Amenazas al presidente
Poco más de un año después de la fundación del equipo, la presión de los que se oponían a permitir el fútbol femenino comenzó a ganar terreno en las instancias federativas. El sensato Arpinati fue relevado al frente del Comité Olímpico Nacional Italiano y su sucesor, Achille Starace –fusilado por los partisanos el 29 de abril de 1945– no toleró que la iniciativa de las milanesas cundiera en otras ciudades italianas, por ejemplo en Alessandria, donde otra entidad compuesta solo por mujeres organizó un partido en que se medirían con el equipo lombardo. El encuentro nunca se celebró: mamporreros fascistas se personaron en la tienda de Ugo Cardosi, presidente del Club de futbolistas milanesas, para advertirle bajo amenaza de la imposibilidad de que el partido se disputara. Un jarro de agua fría para unas deportistas que solo unos meses antes habían disfrutado de un cierto reconocimiento social y tenido la oportunidad de conocer a los referentes del fútbol italiano de la época, singularmente al gran Meazza, aún hoy en posesión de la marca como segundo máximo goleador del equipo nacional italiano.
El tesoro de Rosetta
El régimen fascista cortó la aventura de las milanesas cuando su ejemplo comenzó a cundir en otras ciudades de Italia
Las hermanas Marta y Rosetta Boccalini vivieron juntas desde que esta enviudó. Marta, que siempre se desempeñó como costurera, dejó memoria escrita de esta etapa de su vida para salvar del olvido una experiencia pionera protagonizada por unas mujeres que desafiaron al fascismo y a unas injusticias que todavía hoy atenazan el fútbol femenino. Falleció en 1998. Fue la última superviviente del Club de futbolistas milanesas.

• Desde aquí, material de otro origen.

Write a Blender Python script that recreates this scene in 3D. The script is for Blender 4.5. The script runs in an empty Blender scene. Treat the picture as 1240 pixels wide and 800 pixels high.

Rosetta, que tenía 16 años cuando se convirtió en la anotadora del equipo, dirigió su trayectoria profesional a la enseñanza. Según las notas biográficas aportadas por Seneghini, durante toda su vida como maestra «montó en bicicleta para recorrer los treinta kilómetros que separaban su casa de Milán de Nosadello, donde la esperaban sus estudiantes de primaria. No llegó ni una sola vez tarde. Murió en 1991».
Mucho antes, el 9 de julio de 1933, Meazza le dedicó una fotografía: «A Rosetta, futbolista con falda: nunca dejes de atacar». Siempre la conservó. Era su gran tesoro.